Où en est la situation du conflit avec les séparatistes pro-russes à l’Est du pays ? Comment évolue le regard porté par la communauté internationale sur le sujet ?
Le processus de Minsk est dans l’impasse depuis de longs mois. Les belligérants se renvoient la responsabilité des combats qui reprennent périodiquement et de l’échec du volet politique des accords conclus à la mi-février 2015, sous l’égide de la France et de l’Allemagne. Militairement, aucune des deux parties ne paraît en mesure de faire évoluer de façon significative le rapport de forces sur le terrain. L’armée ukrainienne a cependant cherché à grignoter des portions de territoires situés dans la « zone grise », ce qui a conduit aux récents affrontements à Avdiivka en janvier. Les séparatistes continuent, quant à eux, à être soutenus sur les plans financier et sécuritaire par la Russie.
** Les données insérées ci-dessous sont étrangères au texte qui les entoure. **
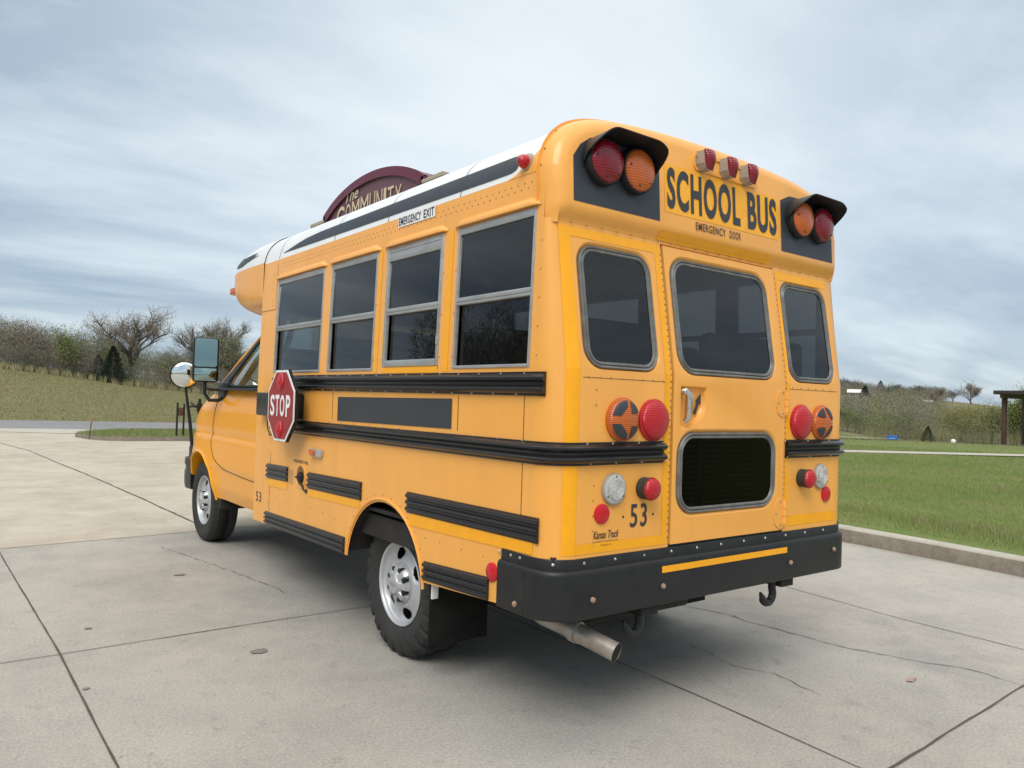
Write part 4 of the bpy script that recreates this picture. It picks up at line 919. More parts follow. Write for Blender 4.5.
for cx, cy, r in ((-.474, 1.796, .038), (-.377, 3.76, .035), (-1.138, 2.67, .018), (-1.29, 1.70, .014)):
    P = [(cx + r * (1 + rs.uniform(-.3, .3)) * math.cos(a) * 1.2, cy + r * (1 + rs.uniform(-.3, .3)) * math.sin(a)) for a in np.linspace(0, 2 * PI, 18)[:-1]]
    sheet('oil_stain', P, .0048, 'stain')
sheet('leaf_litter', [(2.10, -.34), (2.15, -.32), (2.20, -.335), (2.19, -.35), (2.12, -.36)], .006, 'rust')
# kerb
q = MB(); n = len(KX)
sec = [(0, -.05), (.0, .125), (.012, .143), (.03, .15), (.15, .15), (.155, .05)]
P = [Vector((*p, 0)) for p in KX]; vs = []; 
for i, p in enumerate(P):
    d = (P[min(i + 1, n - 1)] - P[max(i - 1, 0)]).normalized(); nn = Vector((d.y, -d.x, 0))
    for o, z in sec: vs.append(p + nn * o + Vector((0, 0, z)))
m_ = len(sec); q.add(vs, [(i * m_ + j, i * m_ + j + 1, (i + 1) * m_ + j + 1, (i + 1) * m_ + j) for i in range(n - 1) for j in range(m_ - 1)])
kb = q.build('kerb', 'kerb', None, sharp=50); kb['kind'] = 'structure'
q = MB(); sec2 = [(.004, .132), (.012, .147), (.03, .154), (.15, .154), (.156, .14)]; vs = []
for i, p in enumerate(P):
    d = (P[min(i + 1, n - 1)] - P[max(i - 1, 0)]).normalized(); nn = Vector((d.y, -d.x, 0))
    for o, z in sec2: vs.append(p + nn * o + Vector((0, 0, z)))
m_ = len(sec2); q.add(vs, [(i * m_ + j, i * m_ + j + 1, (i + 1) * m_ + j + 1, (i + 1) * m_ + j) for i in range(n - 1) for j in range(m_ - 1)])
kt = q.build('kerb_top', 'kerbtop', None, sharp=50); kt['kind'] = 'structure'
# road and island
sheet('road', [(-70, 27.5), (-6, 24.95), (-.24, 23.85), (1.2, 22.95), (3.9, 22.55), (5.84, 22.5), (14, 23.5), (22, 27), (17, 30.5), (11, 31), (6.7, 30.7), (.3, 32.3), (-70, 42)], .004, 'asphalt')
sheet('road_shoulder', [(-70, 27.4), (-6, 24.9), (-.24, 23.8), (1.2, 22.9), (5.8, 24.0), (1.0, 25.6), (-6, 26.6), (-70, 29.4)], .008, 'kerbtop')
isl = [(1.28, 21.2), (1.45, 20.1), (1.72, 19.55), (2.2, 19.30), (3.7, 19.20), (5.84, 19.15), (5.84, 22.5), (4.4, 23.0), (3.0, 23.1), (1.9, 22.3)]
sheet('island_grass', isl, .11, 'grass')
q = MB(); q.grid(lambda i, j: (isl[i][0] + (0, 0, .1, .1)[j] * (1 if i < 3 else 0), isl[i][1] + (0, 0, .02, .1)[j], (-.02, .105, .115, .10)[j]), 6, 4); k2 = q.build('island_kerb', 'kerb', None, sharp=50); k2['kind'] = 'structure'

# terrain
G0 = np.array([-1.91, -2.23])
def terr(az, r):
    """height by bearing (deg, from +Y towards +X) and distance"""
    ss = lambda t: np.clip(t, 0, 1) ** 2 * (3 - 2 * np.clip(t, 0, 1))
    zl = np.interp(az, [-60, -10, 3.6, 8, 11, 16, 30, 50], [3.2, 3.2, 2.55, 1.95, 1.45, .95, .6, .1])
    left = -.07 + (zl + .07) * ss((r - 33) / 42) + np.clip(r - 75, 0, 45) * .035
    kn = .85 * ss((64.5 - az) / 7) * ss((az - 40) / 10)
    right = .10 - 1.0 * ss((r - 34) / 30) + kn * ss((r - 38) / 22)
    hillz = np.interp(az, [50, 58, 62, 65, 68, 70, 74, 80], [9.5, 9.3, 8.6, 7.6, 6.4, 5.2, 3.5, 3.0])
    right = right + hillz * ss((r - 130) / 200)
    w = ss((az - 40) / 12)
    near = ss((r - 24) / 8)
    return (left * (1 - w) + right * w) * near + (-.07) * (1 - near) + .0 * r
AZ = np.concatenate([np.arange(-180, -20, 8), np.arange(-20, 80, .8), np.arange(80, 181, 8)]); RR = np.concatenate([[.5, 10, 18, 24], np.arange(27, 110, 3.5), np.arange(115, 345, 12), [400, 600, 1200, 3000]])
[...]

Fondamentalement, nous assistons à un jeu à fronts renversés. Kiev, qui dit vouloir restaurer son intégrité territoriale, a de fait tiré un trait sur les territoires séparatistes et ses habitants ; le choix fait implicitement est celui de la « petite Ukraine ». Moscou, contrairement à une idée reçue, n’a pas intérêt au gel du conflit mais plutôt à une réintégration des territoires séparatistes dans l’ensemble ukrainien, ce qui lui redonnerait des leviers d’influence. Berlin et Paris sont de plus en plus exaspérés par l’absence de bonne volonté de part et d’autre et sont impuissants pour débloquer le processus. Les Occidentaux soutiennent désormais Kiev sans illusions, par inertie, et parce que tout autre choix reviendrait à s’interroger sur les décisions prises ces dernières années – en particulier en ce qui concerne le Partenariat oriental – et à conforter, de fait, Vladimir Poutine.
Pour quels chefs d’accusation Kiev attaque-t-elle Moscou devant la Cour internationale de justice ? Peut-on espérer que la CIJ mène à une résolution du conflit russo-ukrainien ?
L’action intentée par Kiev contre Moscou pour terrorisme devant la Cour internationale de justice ne représente que l’un des nombreux volets de la guerre judiciaire à laquelle se livrent l’Ukraine et la Russie. Les autres concernent notamment la Crimée, le sort du crédit de 3 milliards de dollars octroyé par le Kremlin à Kiev en décembre 2013 – juste avant le renversement de Viktor Ianoukovitch par les activistes de Maïdan -, et divers contentieux entre Gazprom et son homologue Naftogaz Ukraïny à propos des livraisons et du transit du gaz russe.
Pour les autorités ukrainiennes, il s’agit surtout, semblerait-il, de garder l’attention des médias et des responsables occidentaux, qui éprouvent progressivement une certaine « fatigue » du dossier ukrainien. Il est évidemment illusoire de considérer que le conflit dans le Donbass et, plus généralement les tensions russo-ukrainiennes, puissent être résolues par voie judiciaire.